Another issue that comes up is the treatment of areas in the imager where no points were observed. By design, each parameter of the splined model controls projection from only a small area in space. So what happens to parameters controlling an area where no data was gathered? We have no data to suggest to the solver what values these parameters should take: they don't affect the cost function at all. Trying to optimize such a problem will result in a singular Hessian and complaints from the solver. We address this issue with regularization, to lightly pull all the \(\Delta \vec u\) terms to 0.

Another, related effect, is the interaction of extrinsics and intrinsics. Without special handling, splined stereographic solutions often produce a roll of the camera (rotation around the optical axis) to be compensated by a curl in the \(\Delta \vec u\) vector field. This isn't wrong per se, but is an unintended effect that's nice to eliminate. It looks really strange when a motion in the \(x\) direction in the camera coordinate system doesn't result in the projection moving in its \(x\) direction. We use regularization to handle this effect as well. Instead of pulling all the values of \(\Delta \vec u\) towards 0 evenly, we pull the \(\Delta \vec u\) acting tangentially much more than those acting radially. This asymmetry serves to eliminate any unnecessary curl in \(\Delta \vec u\).

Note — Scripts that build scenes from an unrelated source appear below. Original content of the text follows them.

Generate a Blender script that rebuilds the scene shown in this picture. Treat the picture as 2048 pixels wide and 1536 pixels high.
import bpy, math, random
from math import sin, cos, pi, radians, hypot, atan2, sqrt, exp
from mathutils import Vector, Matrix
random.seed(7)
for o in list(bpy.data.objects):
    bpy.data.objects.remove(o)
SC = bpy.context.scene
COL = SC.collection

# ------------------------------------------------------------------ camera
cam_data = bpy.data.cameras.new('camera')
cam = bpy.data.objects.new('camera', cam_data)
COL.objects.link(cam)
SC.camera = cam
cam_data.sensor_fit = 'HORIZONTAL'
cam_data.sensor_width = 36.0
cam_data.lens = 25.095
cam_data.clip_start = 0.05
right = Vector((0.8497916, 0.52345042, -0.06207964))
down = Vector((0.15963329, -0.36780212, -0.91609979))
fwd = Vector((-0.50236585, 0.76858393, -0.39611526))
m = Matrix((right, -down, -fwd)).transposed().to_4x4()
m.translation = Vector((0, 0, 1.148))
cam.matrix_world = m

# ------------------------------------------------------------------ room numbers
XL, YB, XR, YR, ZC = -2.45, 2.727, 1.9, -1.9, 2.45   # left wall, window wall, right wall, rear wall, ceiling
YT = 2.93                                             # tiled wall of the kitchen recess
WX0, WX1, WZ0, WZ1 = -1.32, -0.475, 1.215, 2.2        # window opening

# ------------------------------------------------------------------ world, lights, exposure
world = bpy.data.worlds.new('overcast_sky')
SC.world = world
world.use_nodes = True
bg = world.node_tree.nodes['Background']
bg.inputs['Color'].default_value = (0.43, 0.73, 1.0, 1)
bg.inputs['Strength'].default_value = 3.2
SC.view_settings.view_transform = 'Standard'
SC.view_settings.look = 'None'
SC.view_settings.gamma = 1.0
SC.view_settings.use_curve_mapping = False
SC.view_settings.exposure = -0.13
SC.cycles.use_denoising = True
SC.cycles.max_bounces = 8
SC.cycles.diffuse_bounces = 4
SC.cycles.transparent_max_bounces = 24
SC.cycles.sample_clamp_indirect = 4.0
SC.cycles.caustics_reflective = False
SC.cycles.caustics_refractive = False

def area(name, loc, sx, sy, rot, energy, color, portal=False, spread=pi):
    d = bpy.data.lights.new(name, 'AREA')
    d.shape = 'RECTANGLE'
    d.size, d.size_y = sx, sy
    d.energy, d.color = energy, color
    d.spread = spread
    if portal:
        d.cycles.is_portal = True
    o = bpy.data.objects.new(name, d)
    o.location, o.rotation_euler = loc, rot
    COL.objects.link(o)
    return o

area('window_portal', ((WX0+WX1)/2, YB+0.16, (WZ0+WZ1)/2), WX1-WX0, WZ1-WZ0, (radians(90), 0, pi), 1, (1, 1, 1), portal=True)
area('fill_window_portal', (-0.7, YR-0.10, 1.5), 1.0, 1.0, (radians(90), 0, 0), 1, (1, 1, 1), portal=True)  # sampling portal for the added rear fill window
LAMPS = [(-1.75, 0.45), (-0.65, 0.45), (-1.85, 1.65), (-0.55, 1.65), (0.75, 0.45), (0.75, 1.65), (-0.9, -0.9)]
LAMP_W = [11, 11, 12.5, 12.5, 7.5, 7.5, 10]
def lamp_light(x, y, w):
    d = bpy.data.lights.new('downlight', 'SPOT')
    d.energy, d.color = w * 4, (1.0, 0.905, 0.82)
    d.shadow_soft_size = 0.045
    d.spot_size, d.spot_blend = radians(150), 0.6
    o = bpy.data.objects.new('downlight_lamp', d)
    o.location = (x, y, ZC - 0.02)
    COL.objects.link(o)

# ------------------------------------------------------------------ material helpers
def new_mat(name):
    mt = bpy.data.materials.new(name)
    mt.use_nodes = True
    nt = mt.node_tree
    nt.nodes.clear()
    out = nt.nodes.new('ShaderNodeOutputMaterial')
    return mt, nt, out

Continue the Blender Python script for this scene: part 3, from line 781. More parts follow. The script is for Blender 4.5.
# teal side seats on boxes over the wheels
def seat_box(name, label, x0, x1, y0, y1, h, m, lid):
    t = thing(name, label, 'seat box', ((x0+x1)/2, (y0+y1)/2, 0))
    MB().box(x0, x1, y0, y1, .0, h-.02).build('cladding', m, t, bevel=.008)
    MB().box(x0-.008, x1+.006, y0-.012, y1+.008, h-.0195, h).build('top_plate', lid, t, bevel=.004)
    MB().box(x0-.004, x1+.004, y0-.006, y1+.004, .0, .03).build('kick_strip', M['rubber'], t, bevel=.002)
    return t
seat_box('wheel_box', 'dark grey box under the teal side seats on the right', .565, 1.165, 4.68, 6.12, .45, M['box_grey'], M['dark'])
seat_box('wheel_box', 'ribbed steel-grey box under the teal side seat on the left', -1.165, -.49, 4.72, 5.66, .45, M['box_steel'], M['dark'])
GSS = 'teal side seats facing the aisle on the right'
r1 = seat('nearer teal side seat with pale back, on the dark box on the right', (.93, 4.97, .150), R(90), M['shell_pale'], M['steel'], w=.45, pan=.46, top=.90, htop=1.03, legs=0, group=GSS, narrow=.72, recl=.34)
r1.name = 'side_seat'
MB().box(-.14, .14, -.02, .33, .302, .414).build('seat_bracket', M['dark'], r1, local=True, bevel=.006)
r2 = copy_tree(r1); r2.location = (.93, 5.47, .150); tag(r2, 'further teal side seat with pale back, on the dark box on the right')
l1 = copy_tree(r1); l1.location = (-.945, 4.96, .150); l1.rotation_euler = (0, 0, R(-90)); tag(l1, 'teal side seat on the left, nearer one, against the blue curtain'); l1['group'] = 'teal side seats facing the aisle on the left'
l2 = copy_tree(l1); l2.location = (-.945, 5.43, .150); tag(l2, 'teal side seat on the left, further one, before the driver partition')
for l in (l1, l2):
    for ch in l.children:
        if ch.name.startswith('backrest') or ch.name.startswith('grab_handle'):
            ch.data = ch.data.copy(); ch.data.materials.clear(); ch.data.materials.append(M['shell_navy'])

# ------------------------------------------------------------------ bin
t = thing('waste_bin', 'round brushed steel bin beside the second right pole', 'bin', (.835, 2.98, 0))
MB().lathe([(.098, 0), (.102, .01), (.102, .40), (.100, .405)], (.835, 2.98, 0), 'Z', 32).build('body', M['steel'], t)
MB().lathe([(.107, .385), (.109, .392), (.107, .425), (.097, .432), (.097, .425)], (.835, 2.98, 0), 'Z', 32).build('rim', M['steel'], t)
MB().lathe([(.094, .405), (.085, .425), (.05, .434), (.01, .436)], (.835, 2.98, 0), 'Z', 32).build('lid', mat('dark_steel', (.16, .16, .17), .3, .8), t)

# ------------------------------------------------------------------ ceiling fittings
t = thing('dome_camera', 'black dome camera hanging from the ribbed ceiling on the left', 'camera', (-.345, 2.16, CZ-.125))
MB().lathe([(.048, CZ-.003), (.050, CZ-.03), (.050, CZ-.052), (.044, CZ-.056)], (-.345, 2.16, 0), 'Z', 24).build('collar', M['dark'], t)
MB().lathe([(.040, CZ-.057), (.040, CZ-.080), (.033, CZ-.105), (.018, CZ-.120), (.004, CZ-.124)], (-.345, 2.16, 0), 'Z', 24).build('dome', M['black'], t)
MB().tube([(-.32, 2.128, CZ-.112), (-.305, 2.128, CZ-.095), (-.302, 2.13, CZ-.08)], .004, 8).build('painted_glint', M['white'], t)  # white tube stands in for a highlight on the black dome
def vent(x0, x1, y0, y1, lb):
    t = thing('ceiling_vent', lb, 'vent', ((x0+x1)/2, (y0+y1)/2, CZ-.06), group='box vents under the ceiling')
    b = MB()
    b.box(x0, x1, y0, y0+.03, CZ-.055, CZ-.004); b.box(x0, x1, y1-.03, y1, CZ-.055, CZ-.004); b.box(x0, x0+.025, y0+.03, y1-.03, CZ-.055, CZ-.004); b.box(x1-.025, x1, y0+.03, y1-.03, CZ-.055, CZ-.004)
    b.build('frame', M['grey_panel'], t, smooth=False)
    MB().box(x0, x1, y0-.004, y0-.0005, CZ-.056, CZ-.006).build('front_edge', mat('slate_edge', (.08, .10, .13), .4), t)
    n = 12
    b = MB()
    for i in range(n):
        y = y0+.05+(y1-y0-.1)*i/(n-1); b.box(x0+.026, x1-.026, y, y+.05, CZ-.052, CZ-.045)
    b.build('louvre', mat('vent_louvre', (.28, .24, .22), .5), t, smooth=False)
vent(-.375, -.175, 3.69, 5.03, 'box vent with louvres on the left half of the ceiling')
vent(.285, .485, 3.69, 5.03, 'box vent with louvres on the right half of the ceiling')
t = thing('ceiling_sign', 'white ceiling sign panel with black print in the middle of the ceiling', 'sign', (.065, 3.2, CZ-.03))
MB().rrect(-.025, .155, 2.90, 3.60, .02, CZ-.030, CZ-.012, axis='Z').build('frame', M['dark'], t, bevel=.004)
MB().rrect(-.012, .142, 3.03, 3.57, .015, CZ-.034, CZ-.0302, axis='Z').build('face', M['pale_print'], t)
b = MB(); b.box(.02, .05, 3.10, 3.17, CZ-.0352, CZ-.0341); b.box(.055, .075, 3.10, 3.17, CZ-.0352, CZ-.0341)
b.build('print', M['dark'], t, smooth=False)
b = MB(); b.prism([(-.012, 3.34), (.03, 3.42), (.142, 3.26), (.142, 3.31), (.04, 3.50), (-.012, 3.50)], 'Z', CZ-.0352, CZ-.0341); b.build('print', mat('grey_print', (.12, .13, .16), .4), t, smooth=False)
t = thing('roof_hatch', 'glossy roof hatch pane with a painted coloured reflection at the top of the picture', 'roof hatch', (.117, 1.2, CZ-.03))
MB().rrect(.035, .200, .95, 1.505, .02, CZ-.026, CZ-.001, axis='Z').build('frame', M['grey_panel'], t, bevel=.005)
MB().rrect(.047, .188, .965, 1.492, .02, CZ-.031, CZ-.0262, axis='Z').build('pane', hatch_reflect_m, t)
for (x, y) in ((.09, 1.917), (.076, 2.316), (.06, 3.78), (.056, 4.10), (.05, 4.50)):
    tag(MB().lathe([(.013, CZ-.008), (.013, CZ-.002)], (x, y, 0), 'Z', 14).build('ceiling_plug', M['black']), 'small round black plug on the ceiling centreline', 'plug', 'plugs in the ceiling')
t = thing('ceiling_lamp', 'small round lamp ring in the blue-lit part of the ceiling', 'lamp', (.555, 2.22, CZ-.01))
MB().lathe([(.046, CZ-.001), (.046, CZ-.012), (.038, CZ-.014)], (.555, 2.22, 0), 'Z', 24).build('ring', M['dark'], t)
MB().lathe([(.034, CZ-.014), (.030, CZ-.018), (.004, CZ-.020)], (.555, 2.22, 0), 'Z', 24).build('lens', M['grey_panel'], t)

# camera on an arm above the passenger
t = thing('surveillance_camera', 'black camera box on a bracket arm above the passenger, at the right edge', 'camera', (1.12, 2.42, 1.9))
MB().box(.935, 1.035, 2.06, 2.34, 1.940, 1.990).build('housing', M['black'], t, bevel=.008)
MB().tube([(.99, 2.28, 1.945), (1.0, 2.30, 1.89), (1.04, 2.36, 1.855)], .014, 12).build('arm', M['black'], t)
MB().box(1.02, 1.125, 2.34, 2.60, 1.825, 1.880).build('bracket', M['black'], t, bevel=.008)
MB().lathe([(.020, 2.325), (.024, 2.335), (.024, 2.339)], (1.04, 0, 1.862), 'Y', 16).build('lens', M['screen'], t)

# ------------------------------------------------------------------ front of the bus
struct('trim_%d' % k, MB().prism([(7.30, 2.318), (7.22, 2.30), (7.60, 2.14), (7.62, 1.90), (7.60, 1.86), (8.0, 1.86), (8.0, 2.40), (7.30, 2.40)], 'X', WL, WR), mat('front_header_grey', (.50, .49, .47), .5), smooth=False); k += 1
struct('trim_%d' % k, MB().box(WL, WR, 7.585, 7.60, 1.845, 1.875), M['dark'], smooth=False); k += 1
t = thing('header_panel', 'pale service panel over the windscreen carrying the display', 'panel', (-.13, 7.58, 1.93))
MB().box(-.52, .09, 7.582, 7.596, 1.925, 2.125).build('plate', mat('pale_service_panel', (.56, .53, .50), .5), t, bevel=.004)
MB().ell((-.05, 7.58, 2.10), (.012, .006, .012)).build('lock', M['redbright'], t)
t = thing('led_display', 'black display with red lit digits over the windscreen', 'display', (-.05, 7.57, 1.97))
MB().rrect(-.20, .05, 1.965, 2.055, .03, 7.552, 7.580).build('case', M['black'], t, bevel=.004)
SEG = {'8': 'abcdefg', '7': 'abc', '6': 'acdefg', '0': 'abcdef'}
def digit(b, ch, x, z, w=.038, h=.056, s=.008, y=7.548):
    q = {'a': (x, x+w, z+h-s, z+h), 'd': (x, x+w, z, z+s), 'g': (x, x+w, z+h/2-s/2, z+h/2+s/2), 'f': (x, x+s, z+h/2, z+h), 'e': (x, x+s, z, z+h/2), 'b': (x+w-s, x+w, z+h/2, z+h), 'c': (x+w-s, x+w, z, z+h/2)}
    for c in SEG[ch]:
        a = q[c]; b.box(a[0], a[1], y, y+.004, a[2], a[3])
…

Regardless of direction, these regularization terms are light. The weights are chosen to be small-enough to not noticeably affect the optimization in its fitting of the data. This may be handled differently in the future.

Uglyness at the edges

An unwelcome property of the projection function defined above, is that it allows aphysical, nonmonotonic behavior to be represented. For instance, let's look at the gradient in one particular direction.

\begin{aligned} q_x &= f_x \left( u_x + \Delta u_x \right) + c_x \\ \frac{\mathrm{d}q_x}{\mathrm{d}u_x} &\propto 1 + \frac{\mathrm{d}\Delta u_x}{\mathrm{d}u_x} \end{aligned}

We would expect \(\frac{\mathrm{d}q_x}{\mathrm{d}u_x}\) to always be positive, but as we can see, here that depends on \(\frac{\mathrm{d}\Delta u_x}{\mathrm{d}u_x}\), which could be anything since \(\Delta u_x\) is an arbitrary splined function. Most of the time we're fitting the spline into real data, so the real-world monotonic behavior will be represented. However, near the edges quite often no data is available, so the behavior is driven by regularization, and we're very likely to hit this non-monotonic behavior there. This produces very alarming-looking spline surfaces, but it's not really a problem: we get aphysical behavior in areas where we don't have data, so we have no expectations of reliable projections there. The mrcal-show-splined-model-correction tool visualizes either the bounds of the valid-intrinsics region or the bounds of the imager. In many cases we have no calibration data near the imager edges, so the spline is determined by regularization in that area, and we get odd-looking knot layouts and imager contours. A better regularization scheme or (better yet) a better representation would address this. See a tour of mrcal for examples.